== Your goal ==
Go through the material and tally the lines containing the string "picture". Give the total alone.

== Data extract ==
:::

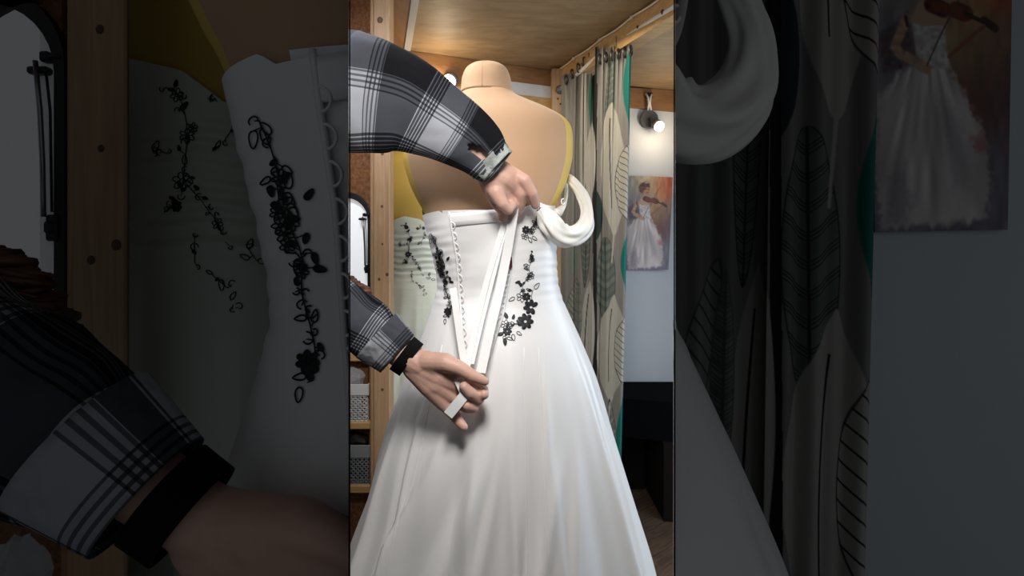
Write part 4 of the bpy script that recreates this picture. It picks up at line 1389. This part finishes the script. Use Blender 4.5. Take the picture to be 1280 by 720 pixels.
def hand_lower(ctx):
    D = .925 if ctx.z == 1 else .875
    A = []
    A.append(ch(ctx, (470, 418, D + .01, 21), (505, 443, D + .004, 19), (524, 455, D, 17.5)))
    # palm: fan from the wrist to the knuckles
    A.append(ch(ctx, (516, 448, D, 15), (545, 458, D - .002, 16), (571, 468, D, 11)))
    A.append(ch(ctx, (518, 455, D, 15), (548, 470, D, 16), (569, 481, D + .003, 10.5)))
    A.append(ch(ctx, (518, 460, D, 14), (545, 480, D, 15), (562, 493, D + .003, 10)))
    A.append(ch(ctx, (516, 461, D, 13), (538, 483, D, 14), (554, 504, D + .002, 9.5)))
    # thumb: leaves the side of the palm near the wrist
    A.append(ch(ctx, (532, 452, D - .008, 13), (556, 453, D - .018, 12), (574, 460, D - .024, 9.5), (591, 470, D - .026, 7.8), (606, 476.5, D - .022, 5.8)))
    # index, middle, ring, little
    A.append(ch(ctx, (572, 469, D + .002, 9.5), (590, 478, D + .006, 8.5), (603, 487, D - .006, 7.6), (605, 493, D - .016, 6.5)))
    A.append(ch(ctx, (570, 481, D + .003, 9.5), (592, 496, D + .008, 8), (598, 499, D - .010, 7.8), (588, 491, D - .024, 7.4), (580, 483, D - .026, 6.4)))
    A.append(ch(ctx, (563, 493, D + .003, 9), (584, 509, D + .006, 7.8), (592, 509, D - .008, 7.2), (584, 507, D - .018, 6.6)))
    A.append(ch(ctx, (555, 505, D + .002, 8.5), (567, 518, D + .002, 7.4), (574, 527, D - .003, 6.6), (580, 533.5, D - .008, 5.2)))
    return A


def hand_upper(ctx):
    D = .965
    A = []
    A.append(ch(ctx, (575, 178, .945, 19), (598, 198, .955, 17), (613, 212, D, 16)))
    A.append(ch(ctx, (608, 206, D, 15), (628, 214, D + .008, 13), (644, 221, D + .016, 10.5)))
    A.append(ch(ctx, (610, 212, D, 15), (628, 224, D + .006, 15), (641, 233, D + .016, 10.5)))
    A.append(ch(ctx, (610, 216, D, 15), (622, 232, D + .008, 15), (632, 245, D + .018, 10)))
    A.append(ch(ctx, (608, 218, D, 13), (616, 236, D + .012, 13), (622, 254, D + .022, 9.5)))
    A.append(ch(ctx, (645, 220, D + .014, 9.2), (656, 226, D + .008, 8.4), (665, 241, D + .014, 7.4), (669.5, 256, D + .03, 6)))
    A.append(ch(ctx, (642, 232, D + .016, 9), (651, 242, D + .018, 7.8), (651, 254, D + .03, 7), (648, 263, D + .04, 6)))
    A.append(ch(ctx, (632, 245, D + .018, 9), (640, 256, D + .022, 7.4), (640, 266, D + .034, 6.4), (638, 272, D + .045, 5.6)))
    A.append(ch(ctx, (622, 254, D + .022, 8.5), (629, 264, D + .03, 7), (628, 272, D + .04, 6)))
    A.append(ch(ctx, (620, 240, D - .002, 11), (628, 254, D - .004, 8.5), (635, 262, D + .004, 7), (641, 256, D + .008, 5.6)))
    return A


def sleeve(ctx, parent, ctrl, seg, n, flat, cutell=None, wob=None, uoff=(0, 0), name='shirt_sleeve', cut=True, scale=1.0):
    sp = spline([tuple(ctx.P(x, y, D)) + (r * D / F,) for x, y, D, r in ctrl], n)
    m = MB()
    m.tube([Vector(s[:3]) for s in sp], [s[3] for s in sp], seg, False, flat, up=(0, 1, 0), wob=wob)
    m.uv = [(u + uoff[0], v + uoff[1]) for u, v in m.uv]
    if cutell:
        ex, ey, ea, el, ew = cutell
        keep = []
        for f in m.F:
            c = sum((m.V[i] for i in f), Vector()) / len(f)
            px = 640 + F * c.x / c.y; py = HY - F * (c.z - CH) / c.y
            u = (px - ex) * math.cos(ea) + (py - ey) * math.sin(ea); v = -(px - ex) * math.sin(ea) + (py - ey) * math.cos(ea)
            if (u / el) ** 2 + (v / ew) ** 2 < 1 and c.y < sp[-1][1]: continue
            keep.append(f)
        m.F = keep
    if cut and ctx.z != 1: CURCUT[0] = ctx
    o = m.build(name, M['plaid'], parent, True, uv=True)
    CURCUT[0] = None
    so = o.modifiers.new('cloth', 'SOLIDIFY'); so.thickness = 0.0022; so.offset = -1
    return o


def wr(u, a):
    return 0.05 * math.sin(3 * a + 11 * u) + 0.035 * math.sin(17 * u - 2 * a) * u + 0.03 * math.sin(5 * a - 7 * u)


def curls(parent, roots, seed, n=60):
    """curly locks from points on the scalp to hanging ends"""
    rg = random.Random(seed); m = MB()
    for i in range(n):
        a, b, rr_ = roots(rg)
        pts = []; rad = []
        ph = rg.random() * 6; tw = rg.uniform(5, 9)
        for k in range(22):
            t_ = k / 21
            p = a.lerp(b, t_); p.z -= 0.0
            w = 0.012 * min(1, t_ * 3)
            p = p + Vector((w * math.cos(ph + tw * t_ * 3), w * math.sin(ph + tw * t_ * 3), 0.35 * w * math.sin(2 * ph + tw * t_ * 2)))
            pts.append(p); rad.append(rr_ * (1 - 0.75 * t_ ** 3))
        m.tube(pts, rad, 6)
    return tag(m.build('hair', M['hair'], parent), kind='stuff')


V3 = Vector
# the dressmaker at the lit gown: stands to the left, behind the dim bay's wall
S1, S2 = V3((-.50, .96, 1.45)), V3((-.54, 1.22, 1.40))
armU = [(S1, .055), (P0(470, 112, .90), .048), (P0(530, 142, .925), .040), (P0(575, 178, .945), .030)]
armL = [(S2, .055), (V3((-.42, 1.0, 1.24)), .045), (P0(440, 395, .93), .036), (P0(472, 420, .935), .030)]
HEAD = V3((-.50, 1.09, 1.60))
coreA = [[(V3((-.70, 1.12, .95)), .11), (V3((-.64, 1.10, 1.15)), .10), (V3((-.56, 1.09, 1.36)), .10)], [(S1, .06), (V3((-.55, 1.09, 1.43)), .06), (S2, .06)],
         [(V3((-.55, 1.09, 1.45)), .045), (V3((-.51, 1.09, 1.54)), .045)], [(HEAD, .078), (HEAD + V3((-.02, 0, .06)), .082)], [(HEAD + V3((.03, 0, -.03)), .05), (HEAD + V3((.035, 0, .0)), .055)],
         [(HEAD + V3((.075, 0, .03)), .010), (HEAD + V3((.088, 0, -.005)), .012)], [(HEAD + V3((.07, -.018, -.04)), .008), (HEAD + V3((.07, .018, -.04)), .008)]]
pa = person(CEN, 'person in plaid flannel shirt lacing the lit gown, ribbon in hand', hand_lower(CEN) + hand_upper(CEN) + [armU, armL], coreA, 0.0024, None, None, None, (-.72, 1.12, 0), None, None)
sleeve(CEN, pa, [(380, 105, .93, 60), (415, 110, .91, 72), (440, 117, .895, 73), (475, 122, .892, 66), (510, 131, .90, 57), (545, 151, .915, 48), (575, 170, .93, 41), (597, 186, .94, 34), (613, 201, .945, 27), (621, 208, .95, 23)],
       64, 70, 0.62, (597, 189, .62, 16, 6.5), wr, (0.035, -0.023))
sleeve(CEN, pa, [(385, 356, .945, 42), (412, 377, .935, 40), (440, 398, .93, 36.5), (460, 412, .929, 34), (475, 422, .928, 31)], 48, 34, 0.7, None, wr, (0.02, 0.067))
# turned-up cuff, frayed cuff and wristband
def cuff(ctx, parent, a, b, ra, rb, D, name, m, uvo=(0, 0), flat=.72, wob=None, n=10, seg=40):
    sp = spline([tuple(ctx.P(a[0], a[1], D)) + (ra * D / F,), tuple(ctx.P((a[0] + b[0]) / 2, (a[1] + b[1]) / 2, D)) + ((ra + rb) / 2 * D / F,), tuple(ctx.P(b[0], b[1], D)) + (rb * D / F,)], n)
    mb = MB(); mb.tube([Vector(s[:3]) for s in sp], [s[3] for s in sp], seg, False, flat, up=(0, 1, 0), wob=wob)
    mb.uv = [(u + uvo[0], v + uvo[1]) for u, v in mb.uv]
    if ctx.z != 1: CURCUT[0] = ctx
    o = mb.build(name, m, parent, True, uv=True); CURCUT[0] = None
    so = o.modifiers.new('cloth', 'SOLIDIFY'); so.thickness = 0.0025; so.offset = 1
    return o
cuff(CEN, pa, (471, 419), (497, 442), 37, 31, .928, 'shirt_cuff', M['plaid'], (0.0875, 0.097))
cuff(CEN, pa, (611, 199), (622, 209), 29, 26, .947, 'frayed_cuff', M['cuff'], (0, 0), .72, lambda u, a: .06 * math.sin(7 * a) + .05 * math.sin(13 * a + 5 * u))
tag(cuff(CEN, pa, (502.5, 441), (514.5, 450), 25, 24.3, .929, 'wristband', M['black_elastic'], (0, 0), .78), 'wide black elastic wristband')
# shirt trunk and trousers (out of the photograph's sight, behind the left wall)
def trunk(parent, chains, name, m, seg=36):
    mb = MB()
    for c in chains: mb.tube([p for p, r in c], [r for p, r in c], seg, True, 1.0)
    return mb.build(name, m, parent, True, uv=True)
trunk(pa, [[(V3((-.72, 1.12, .85)), .135), (V3((-.64, 1.10, 1.15)), .125), (V3((-.58, 1.09, 1.36)), .12), (V3((-.555, 1.09, 1.44)), .07)]], 'shirt', M['plaid'])
sleeve(CEN, pa, [(304, 181, .95, 46), (330, 140, .94, 58), (360, 115, .935, 62), (392, 107, .925, 66)], 40, 14, .8, None, None, (0.02, 0.0), 'upper_sleeve')
sleeve(CEN, pa, [(365, 245, 1.20, 50), (375, 290, 1.08, 48), (380, 330, .97, 47), (392, 357, .925, 46)], 40, 14, .8, None, None, (0.02, 0.0), 'upper_sleeve')
trunk(pa, [[(V3((-.72, 1.05, .90)), .10), (V3((-.74, 1.02, .5)), .075), (V3((-.76, 1.02, .03)), .06)], [(V3((-.72, 1.19, .90)), .10), (V3((-.76, 1.22, .5)), .075), (V3((-.80, 1.24, .03)), .06)]], 'trousers', M['denim'])
def rootsA(rg):
    a = HEAD + V3((rg.uniform(-.09, .05), rg.uniform(-.08, .08), rg.uniform(.03, .13)))
    if rg.random() < .5:
        q = P0(rg.uniform(425, 466), rg.uniform(355, 375), rg.uniform(.95, .99)); q.z += 0.0
        q.z -= 0.03 * (q.x + .33) / .06
    else:
        q = V3((rg.uniform(-.62, -.40), 1.09 + rg.uniform(-.09, .09), rg.uniform(1.2, 1.32)))
    return a, q, rg.uniform(.005, .009)
def rootsA2(rg):
    x = rg.uniform(424, 467)
    top = 343 + max(0, x - 446) * 0.85 + rg.uniform(0, 5)
    a = P0(x - rg.uniform(18, 40), top - rg.uniform(2, 8), 1.02)
    return a, P0(x, top + 16 + rg.uniform(-4, 10), rg.uniform(.955, .985)), rg.uniform(.004, .007)
def rootsMix(rg):
    if rg.random() < .45: return rootsA2(rg)
    a = HEAD + V3((rg.uniform(-.09, .05), rg.uniform(-.08, .08), rg.uniform(.03, .13)))
    return a, V3((rg.uniform(-.62, -.43), 1.07 + rg.uniform(-.09, .09), rg.uniform(1.18, 1.3))), rg.uniform(.006, .010)
curls(pa, rootsMix, 4, 130)

# the person in the dark left bay: only the forearm and hand reach into the picture
base2 = V3((-.72, .16, 0))
S3 = V3((-.60, .17, 1.42)); S4 = V3((-.74, -.06, 1.42)); H2 = V3((-.70, .10, 1.64))
armB = [(S3, .052), (V3((-.46, .25, 1.33)), .044), (LEF.P(440, 402, .90), .030), (LEF.P(472, 421, .89), .023)]
armB2 = [(S4, .052), (V3((-.84, -.12, 1.14)), .042), (V3((-.74, -.02, .92)), .030), (V3((-.72, .03, .84)), .028)]
coreB = [[(V3((-.74, .08, .95)), .11), (V3((-.72, .07, 1.15)), .10), (V3((-.69, .06, 1.34)), .10)], [(S3, .06), (V3((-.68, .06, 1.43)), .06), (S4, .06)],
         [(V3((-.68, .06, 1.45)), .045), (V3((-.69, .09, 1.56)), .045)], [(H2, .078), (H2 + V3((-.01, -.01, .06)), .082)], [(H2 + V3((.02, .03, -.03)), .05), (H2 + V3((.02, .035, 0)), .055)]]
pb = person(LEF, 'person reaching into the dark left bay, plaid sleeve, black wristband and dim hand', hand_lower(LEF) + [armB, armB2], coreB, 0.0028, None, None, None, base2, None, None)
sleeve(LEF, pb, [(396, 374, .93, 33), (418, 389, .915, 34), (440, 402, .90, 34), (460, 415, .893, 31.5), (478, 427, .885, 29)], 48, 34, 0.7, None, wr, (0.074, 0.067))
cuff(LEF, pb, (470, 420), (497, 442), 34, 28, .882, 'shirt_cuff', M['plaid'], (0.10, 0.097))
tag(cuff(LEF, pb, (502.5, 441), (514.5, 450), 22.5, 22, .88, 'wristband', M['black_elastic'], (0, 0), .78), 'wide black elastic wristband')
trunk(pb, [[(V3((-.74, .08, .85)), .135), (V3((-.72, .07, 1.15)), .125), (V3((-.69, .06, 1.36)), .12), (V3((-.68, .06, 1.44)), .07)],
           [(S3, .07), (V3((-.46, .25, 1.33)), .06), (V3((-.36, .27, 1.29)), .05)], [(S4, .07), (V3((-.84, -.12, 1.14)), .055), (V3((-.75, -.03, .94)), .045)]], 'shirt', M['plaid'])
trunk(pb, [[(V3((-.74, .02, .90)), .10), (V3((-.75, .0, .5)), .075), (V3((-.75, .0, .03)), .06)], [(V3((-.74, .16, .90)), .10), (V3((-.76, .18, .5)), .075), (V3((-.76, .2, .03)), .06)]], 'trousers', M['denim'])
def rootsB(rg):
    if rg.random() < .6:
        x = rg.uniform(420, 464)
        top = 340 + max(0, x - 446) * 0.95 + rg.uniform(0, 5)
        return LEF.P(x - rg.uniform(16, 30), top - rg.uniform(-3, 3), 1.06), LEF.P(x, top + 16 + rg.uniform(-4, 10), rg.uniform(.99, 1.05)), rg.uniform(.003, .006)
    a = H2 + V3((rg.uniform(-.08, .06), rg.uniform(-.08, .06), rg.uniform(.03, .13)))
    return a, V3((rg.uniform(-.80, -.60), rg.uniform(-.04, .16), rg.uniform(1.3, 1.42))), rg.uniform(.006, .010)
curls(pb, rootsB, 6, 130)

settle()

:::

== Solution below ==
2